Screenings will continue late into the evening of Sunday, June 12, the 25th and final day of the 2011 edition of the Seattle International Film Festival (see below for the films scheduled in the numerous TBA slots of the program). But the festival marks the conclusion with its closing night gala film – the lovely Life in a Day (USA), which is being screened at the magnificent Cinerama (still the finest theater in town and sadly absent from the rest of SIFF this year) – and the traditional closing night party. I hope to rouse myself for the latter.

As for the Closing Night film itself, Life in a Day is a feel-good film (with some moments of sadness and emotional trials) about the global village that doesn’t sell out its integrity to go for the emotional tug.

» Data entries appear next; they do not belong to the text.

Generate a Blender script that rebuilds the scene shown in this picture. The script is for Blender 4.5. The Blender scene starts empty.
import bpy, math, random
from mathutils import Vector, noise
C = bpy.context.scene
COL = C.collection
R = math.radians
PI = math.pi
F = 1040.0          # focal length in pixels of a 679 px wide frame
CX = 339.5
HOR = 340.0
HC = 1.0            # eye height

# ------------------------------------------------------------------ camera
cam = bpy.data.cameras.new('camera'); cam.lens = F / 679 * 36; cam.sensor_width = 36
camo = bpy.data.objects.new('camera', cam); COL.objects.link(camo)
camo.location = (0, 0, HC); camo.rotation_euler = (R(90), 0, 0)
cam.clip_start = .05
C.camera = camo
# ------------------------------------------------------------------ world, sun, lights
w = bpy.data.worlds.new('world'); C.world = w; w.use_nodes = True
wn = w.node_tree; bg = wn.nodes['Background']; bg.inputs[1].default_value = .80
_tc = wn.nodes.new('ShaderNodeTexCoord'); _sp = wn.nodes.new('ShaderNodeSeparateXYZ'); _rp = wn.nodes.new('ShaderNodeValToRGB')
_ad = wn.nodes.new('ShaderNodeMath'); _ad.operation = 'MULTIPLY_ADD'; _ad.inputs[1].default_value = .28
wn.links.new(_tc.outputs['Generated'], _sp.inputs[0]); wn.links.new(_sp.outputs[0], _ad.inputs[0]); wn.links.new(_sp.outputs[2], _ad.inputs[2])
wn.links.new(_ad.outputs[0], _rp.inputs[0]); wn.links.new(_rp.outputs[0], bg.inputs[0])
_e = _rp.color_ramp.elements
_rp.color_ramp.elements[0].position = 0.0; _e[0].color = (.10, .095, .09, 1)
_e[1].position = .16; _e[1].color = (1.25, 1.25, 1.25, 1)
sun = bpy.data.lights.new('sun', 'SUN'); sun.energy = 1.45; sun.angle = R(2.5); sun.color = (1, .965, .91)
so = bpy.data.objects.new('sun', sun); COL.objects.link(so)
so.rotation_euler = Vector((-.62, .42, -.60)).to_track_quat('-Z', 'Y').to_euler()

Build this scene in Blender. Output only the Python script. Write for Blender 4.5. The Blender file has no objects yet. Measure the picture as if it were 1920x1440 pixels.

A mix of high concept ambition, low-fidelity tools and the networking possibilities of the web’s global community, the production is a collaboration between National Geographic and YouTube, which is also as accurate a description you can offer for its sensibility. Officially directed by Kevin Macdonald, who plays ringmaster to a circus of contributors, it is in fact shot and performed by you, or us, or the folks out there, using everything from high-end video equipment to flip cameras to smart phones. What unifies the footage is that it was all shot on July 24, 2010, and each piece used in the film relates to the way we live our lives.